- Given problem -
Give back only the lines in the records below from the one with "for s in range(len(I)" to the one with "for i, (x, y, n, m_)", both inclusive, word for word.

- Provided data -
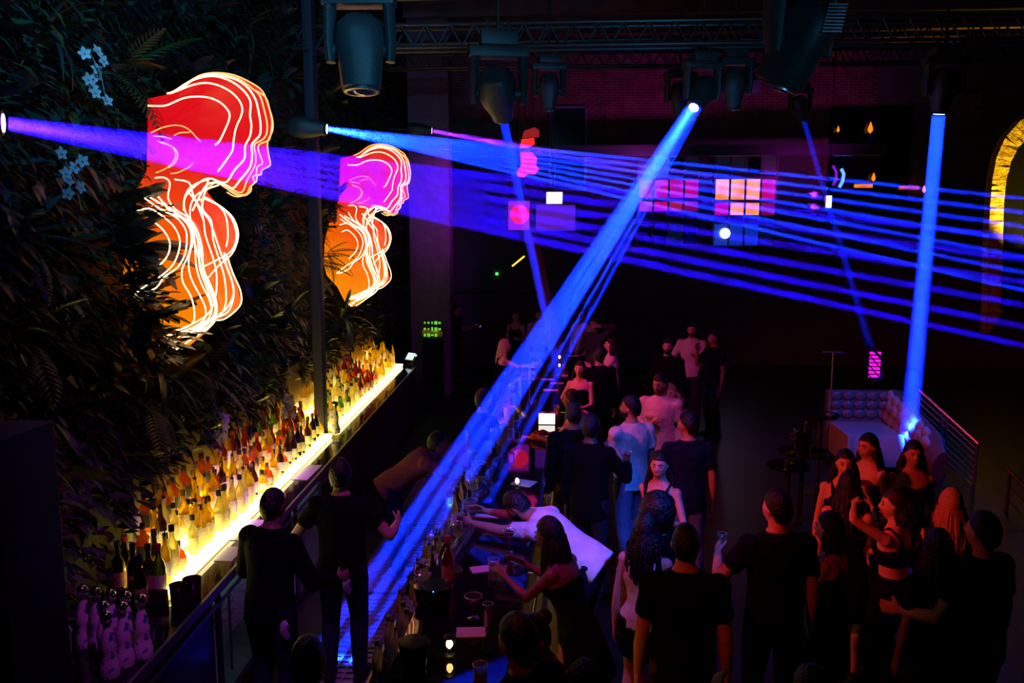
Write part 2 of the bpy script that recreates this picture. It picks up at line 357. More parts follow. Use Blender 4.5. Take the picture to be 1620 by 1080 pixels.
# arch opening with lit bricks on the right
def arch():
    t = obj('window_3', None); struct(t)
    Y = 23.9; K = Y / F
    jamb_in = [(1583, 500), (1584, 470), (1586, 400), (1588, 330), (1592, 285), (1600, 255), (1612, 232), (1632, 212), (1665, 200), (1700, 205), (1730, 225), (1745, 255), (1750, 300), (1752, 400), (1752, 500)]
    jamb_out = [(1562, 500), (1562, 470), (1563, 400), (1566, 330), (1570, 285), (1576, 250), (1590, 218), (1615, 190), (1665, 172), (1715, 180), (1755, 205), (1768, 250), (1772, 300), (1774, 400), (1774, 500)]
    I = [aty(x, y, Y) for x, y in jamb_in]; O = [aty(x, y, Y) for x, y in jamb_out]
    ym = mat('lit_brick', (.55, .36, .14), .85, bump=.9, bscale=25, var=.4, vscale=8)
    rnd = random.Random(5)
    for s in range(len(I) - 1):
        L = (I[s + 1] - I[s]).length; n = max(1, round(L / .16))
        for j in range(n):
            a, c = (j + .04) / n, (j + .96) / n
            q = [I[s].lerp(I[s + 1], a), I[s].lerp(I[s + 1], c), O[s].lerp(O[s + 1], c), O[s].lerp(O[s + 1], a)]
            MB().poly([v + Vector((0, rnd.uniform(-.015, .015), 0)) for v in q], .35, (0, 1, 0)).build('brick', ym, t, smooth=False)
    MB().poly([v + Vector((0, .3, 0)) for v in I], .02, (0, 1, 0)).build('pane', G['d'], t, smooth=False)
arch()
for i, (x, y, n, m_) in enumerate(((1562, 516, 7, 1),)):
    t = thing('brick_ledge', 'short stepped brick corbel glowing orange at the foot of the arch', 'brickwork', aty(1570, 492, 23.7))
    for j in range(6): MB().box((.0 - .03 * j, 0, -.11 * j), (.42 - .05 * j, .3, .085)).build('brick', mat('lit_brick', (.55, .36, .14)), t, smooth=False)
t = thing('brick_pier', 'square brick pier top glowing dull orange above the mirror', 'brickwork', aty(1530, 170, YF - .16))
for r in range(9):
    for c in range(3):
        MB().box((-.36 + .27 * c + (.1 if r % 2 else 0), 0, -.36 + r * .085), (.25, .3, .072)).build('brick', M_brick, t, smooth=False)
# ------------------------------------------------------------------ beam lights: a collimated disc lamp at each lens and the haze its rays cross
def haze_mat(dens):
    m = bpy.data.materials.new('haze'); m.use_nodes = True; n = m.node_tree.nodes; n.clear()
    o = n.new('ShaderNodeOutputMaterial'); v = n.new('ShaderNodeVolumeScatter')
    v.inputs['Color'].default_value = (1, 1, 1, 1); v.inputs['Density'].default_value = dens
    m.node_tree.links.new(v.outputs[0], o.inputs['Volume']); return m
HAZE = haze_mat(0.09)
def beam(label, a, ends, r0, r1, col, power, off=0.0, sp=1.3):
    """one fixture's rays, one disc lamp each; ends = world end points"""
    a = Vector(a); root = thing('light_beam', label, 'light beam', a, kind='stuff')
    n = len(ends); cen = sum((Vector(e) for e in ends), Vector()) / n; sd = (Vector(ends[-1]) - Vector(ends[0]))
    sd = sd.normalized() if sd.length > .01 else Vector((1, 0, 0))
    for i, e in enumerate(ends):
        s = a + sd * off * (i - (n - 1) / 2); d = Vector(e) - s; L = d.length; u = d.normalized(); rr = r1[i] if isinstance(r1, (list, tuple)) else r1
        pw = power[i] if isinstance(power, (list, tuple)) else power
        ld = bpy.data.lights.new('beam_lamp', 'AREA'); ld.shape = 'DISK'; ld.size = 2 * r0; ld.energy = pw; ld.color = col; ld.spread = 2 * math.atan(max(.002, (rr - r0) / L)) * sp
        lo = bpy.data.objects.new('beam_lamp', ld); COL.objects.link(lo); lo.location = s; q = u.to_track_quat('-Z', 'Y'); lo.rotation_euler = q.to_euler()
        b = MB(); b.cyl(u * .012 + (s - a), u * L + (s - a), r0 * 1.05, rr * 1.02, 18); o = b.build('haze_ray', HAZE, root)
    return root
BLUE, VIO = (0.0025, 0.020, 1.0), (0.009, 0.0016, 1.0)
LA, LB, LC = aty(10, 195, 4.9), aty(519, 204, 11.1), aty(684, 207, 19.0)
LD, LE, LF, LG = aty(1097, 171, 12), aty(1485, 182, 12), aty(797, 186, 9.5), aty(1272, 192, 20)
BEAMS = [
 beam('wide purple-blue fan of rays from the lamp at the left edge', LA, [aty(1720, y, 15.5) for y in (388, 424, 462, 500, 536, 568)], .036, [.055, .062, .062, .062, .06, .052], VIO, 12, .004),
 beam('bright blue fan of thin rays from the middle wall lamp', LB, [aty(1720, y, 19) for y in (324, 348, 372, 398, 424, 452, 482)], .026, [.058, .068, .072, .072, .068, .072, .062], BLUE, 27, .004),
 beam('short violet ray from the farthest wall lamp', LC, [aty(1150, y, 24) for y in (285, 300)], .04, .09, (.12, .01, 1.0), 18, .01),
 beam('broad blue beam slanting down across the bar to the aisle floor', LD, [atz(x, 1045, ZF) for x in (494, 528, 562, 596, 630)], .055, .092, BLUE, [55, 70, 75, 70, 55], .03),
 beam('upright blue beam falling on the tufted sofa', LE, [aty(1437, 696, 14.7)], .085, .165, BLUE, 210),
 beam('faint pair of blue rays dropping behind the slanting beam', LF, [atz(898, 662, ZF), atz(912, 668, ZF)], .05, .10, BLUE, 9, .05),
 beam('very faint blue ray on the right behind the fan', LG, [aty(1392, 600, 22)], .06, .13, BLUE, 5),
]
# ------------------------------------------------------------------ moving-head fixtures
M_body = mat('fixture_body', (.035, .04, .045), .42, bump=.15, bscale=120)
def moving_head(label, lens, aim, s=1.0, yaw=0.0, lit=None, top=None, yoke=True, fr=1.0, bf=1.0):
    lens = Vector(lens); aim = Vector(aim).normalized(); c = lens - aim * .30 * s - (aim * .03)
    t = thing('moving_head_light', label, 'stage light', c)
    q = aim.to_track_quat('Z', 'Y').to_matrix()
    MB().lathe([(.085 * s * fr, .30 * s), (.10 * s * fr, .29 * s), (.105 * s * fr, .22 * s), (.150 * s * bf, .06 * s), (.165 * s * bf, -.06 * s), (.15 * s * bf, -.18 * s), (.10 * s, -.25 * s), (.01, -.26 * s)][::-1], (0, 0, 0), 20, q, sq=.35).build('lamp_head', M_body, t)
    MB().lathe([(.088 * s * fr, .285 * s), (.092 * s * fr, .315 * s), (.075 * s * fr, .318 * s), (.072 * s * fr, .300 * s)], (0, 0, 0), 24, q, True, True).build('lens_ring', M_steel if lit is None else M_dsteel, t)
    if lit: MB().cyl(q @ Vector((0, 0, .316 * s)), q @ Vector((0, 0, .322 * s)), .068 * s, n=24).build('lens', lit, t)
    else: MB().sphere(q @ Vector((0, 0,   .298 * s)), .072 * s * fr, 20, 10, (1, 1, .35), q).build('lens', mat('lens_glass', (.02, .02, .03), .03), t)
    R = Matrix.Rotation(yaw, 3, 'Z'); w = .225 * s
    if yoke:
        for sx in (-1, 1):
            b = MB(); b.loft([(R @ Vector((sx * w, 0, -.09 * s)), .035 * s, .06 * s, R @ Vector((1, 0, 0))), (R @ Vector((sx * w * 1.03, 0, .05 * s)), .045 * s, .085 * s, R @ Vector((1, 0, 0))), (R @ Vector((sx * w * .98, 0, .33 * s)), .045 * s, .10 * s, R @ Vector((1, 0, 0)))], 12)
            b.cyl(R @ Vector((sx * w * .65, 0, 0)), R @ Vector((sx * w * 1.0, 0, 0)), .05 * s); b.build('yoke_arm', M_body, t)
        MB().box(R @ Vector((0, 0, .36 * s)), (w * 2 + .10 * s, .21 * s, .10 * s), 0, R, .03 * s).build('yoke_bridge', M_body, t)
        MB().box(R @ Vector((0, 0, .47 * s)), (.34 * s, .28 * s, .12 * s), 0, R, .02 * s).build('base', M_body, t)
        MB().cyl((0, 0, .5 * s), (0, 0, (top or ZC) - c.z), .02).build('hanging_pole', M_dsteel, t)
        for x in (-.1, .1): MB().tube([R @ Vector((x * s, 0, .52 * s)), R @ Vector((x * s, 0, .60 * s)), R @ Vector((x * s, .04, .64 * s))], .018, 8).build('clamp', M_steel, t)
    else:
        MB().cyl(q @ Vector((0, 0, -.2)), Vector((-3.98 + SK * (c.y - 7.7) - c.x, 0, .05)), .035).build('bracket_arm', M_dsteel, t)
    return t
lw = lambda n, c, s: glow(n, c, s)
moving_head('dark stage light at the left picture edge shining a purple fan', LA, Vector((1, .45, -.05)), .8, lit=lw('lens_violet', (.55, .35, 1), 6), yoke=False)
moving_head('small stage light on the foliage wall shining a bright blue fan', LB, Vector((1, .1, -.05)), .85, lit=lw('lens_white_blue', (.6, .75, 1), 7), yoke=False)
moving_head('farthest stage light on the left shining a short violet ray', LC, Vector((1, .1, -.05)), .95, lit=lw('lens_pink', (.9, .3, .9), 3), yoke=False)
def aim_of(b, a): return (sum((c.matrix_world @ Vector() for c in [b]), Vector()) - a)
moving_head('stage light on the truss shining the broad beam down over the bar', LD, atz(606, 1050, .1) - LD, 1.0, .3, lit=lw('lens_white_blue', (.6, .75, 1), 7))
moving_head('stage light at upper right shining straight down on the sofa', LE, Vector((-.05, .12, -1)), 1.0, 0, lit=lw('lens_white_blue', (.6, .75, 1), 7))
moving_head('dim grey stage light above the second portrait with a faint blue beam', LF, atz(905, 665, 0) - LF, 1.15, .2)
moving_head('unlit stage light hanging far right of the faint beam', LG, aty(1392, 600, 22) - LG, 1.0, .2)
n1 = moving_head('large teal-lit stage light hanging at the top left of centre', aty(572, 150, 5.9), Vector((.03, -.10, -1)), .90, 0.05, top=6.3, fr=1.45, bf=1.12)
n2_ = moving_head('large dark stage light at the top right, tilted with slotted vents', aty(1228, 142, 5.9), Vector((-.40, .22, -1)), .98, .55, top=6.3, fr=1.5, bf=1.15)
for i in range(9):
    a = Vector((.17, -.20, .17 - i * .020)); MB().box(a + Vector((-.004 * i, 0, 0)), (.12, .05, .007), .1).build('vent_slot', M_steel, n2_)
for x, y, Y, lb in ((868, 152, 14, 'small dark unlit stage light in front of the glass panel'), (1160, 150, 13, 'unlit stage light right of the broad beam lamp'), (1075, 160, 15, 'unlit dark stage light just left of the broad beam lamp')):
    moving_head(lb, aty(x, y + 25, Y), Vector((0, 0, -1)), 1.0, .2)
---
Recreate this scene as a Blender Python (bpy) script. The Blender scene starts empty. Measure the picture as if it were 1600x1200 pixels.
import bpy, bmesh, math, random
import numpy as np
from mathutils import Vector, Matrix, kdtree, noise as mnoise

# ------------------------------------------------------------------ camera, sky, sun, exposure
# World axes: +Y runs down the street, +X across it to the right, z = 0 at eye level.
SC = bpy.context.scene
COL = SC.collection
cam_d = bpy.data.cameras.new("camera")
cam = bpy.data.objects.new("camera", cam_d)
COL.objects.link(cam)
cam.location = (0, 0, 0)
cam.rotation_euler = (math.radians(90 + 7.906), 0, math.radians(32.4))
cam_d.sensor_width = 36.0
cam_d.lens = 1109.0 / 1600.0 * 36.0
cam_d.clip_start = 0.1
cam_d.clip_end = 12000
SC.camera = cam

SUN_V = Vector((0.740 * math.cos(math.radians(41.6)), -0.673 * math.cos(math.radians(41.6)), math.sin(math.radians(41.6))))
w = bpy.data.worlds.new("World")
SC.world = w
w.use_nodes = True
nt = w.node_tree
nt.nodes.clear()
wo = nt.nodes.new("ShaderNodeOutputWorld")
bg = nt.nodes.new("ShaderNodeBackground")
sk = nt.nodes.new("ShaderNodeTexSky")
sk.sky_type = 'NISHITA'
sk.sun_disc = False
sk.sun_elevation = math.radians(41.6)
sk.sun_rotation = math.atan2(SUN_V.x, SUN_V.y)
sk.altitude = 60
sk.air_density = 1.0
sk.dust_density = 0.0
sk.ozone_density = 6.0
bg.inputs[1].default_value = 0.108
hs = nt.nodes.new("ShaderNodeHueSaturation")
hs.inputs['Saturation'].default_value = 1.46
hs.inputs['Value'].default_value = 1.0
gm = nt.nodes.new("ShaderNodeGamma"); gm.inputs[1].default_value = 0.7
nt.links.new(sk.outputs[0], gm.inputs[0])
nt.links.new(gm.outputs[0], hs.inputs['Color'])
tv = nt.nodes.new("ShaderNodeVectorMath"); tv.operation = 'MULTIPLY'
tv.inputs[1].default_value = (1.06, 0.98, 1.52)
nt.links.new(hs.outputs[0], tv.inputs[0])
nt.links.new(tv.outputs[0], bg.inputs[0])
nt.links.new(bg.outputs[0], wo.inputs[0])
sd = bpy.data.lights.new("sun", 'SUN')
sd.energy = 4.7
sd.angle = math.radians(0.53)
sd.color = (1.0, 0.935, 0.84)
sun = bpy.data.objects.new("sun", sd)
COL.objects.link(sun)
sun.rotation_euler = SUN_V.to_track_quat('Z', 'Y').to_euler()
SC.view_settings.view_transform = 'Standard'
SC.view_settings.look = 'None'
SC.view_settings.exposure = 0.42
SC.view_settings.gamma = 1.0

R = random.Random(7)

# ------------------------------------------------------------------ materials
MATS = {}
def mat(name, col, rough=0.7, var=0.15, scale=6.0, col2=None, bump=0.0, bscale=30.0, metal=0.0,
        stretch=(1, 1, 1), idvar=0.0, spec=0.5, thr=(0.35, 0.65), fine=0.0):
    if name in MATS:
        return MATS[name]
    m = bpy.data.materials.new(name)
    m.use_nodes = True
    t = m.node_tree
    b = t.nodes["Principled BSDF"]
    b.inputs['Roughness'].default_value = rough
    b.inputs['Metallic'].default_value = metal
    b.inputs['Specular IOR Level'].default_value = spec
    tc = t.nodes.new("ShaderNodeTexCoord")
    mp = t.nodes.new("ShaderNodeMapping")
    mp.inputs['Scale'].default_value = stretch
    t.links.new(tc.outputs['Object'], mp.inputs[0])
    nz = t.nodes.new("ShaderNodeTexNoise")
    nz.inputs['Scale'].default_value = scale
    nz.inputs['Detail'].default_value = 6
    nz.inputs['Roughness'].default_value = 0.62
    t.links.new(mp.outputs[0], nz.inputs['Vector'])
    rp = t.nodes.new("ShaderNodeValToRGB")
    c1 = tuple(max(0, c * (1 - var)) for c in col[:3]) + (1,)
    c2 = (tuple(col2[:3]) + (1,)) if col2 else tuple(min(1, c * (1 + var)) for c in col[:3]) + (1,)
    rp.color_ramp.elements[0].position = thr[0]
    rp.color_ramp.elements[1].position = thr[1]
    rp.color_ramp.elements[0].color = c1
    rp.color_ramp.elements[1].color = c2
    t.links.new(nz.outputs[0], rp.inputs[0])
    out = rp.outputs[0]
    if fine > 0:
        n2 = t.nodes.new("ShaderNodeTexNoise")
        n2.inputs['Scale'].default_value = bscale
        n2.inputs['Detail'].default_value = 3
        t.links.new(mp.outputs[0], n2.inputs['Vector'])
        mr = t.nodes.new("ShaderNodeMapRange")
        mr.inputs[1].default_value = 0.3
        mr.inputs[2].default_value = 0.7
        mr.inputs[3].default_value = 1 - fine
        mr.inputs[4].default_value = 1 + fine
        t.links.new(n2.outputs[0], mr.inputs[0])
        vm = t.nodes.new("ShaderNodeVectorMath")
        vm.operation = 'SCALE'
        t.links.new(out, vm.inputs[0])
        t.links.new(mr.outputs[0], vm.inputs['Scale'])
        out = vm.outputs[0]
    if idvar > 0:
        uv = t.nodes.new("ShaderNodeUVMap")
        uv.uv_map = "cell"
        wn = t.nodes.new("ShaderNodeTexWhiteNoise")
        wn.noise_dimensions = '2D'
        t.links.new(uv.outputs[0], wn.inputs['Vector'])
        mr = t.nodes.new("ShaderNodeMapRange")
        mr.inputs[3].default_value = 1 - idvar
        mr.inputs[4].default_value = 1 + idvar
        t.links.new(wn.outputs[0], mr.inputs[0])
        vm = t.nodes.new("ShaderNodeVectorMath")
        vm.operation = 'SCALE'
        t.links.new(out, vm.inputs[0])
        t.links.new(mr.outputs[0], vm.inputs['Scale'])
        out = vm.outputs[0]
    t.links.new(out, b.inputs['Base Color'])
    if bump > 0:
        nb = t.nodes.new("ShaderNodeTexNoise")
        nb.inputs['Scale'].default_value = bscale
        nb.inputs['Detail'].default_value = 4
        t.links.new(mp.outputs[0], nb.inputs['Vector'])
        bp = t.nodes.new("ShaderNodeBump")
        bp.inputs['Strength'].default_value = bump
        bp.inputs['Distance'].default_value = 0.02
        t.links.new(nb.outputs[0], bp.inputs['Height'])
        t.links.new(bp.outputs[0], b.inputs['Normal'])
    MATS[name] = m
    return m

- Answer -
    for s in range(len(I) - 1):
        L = (I[s + 1] - I[s]).length; n = max(1, round(L / .16))
        for j in range(n):
            a, c = (j + .04) / n, (j + .96) / n
            q = [I[s].lerp(I[s + 1], a), I[s].lerp(I[s + 1], c), O[s].lerp(O[s + 1], c), O[s].lerp(O[s + 1], a)]
            MB().poly([v + Vector((0, rnd.uniform(-.015, .015), 0)) for v in q], .35, (0, 1, 0)).build('brick', ym, t, smooth=False)
    MB().poly([v + Vector((0, .3, 0)) for v in I], .02, (0, 1, 0)).build('pane', G['d'], t, smooth=False)
arch()
for i, (x, y, n, m_) in enumerate(((1562, 516, 7, 1),)):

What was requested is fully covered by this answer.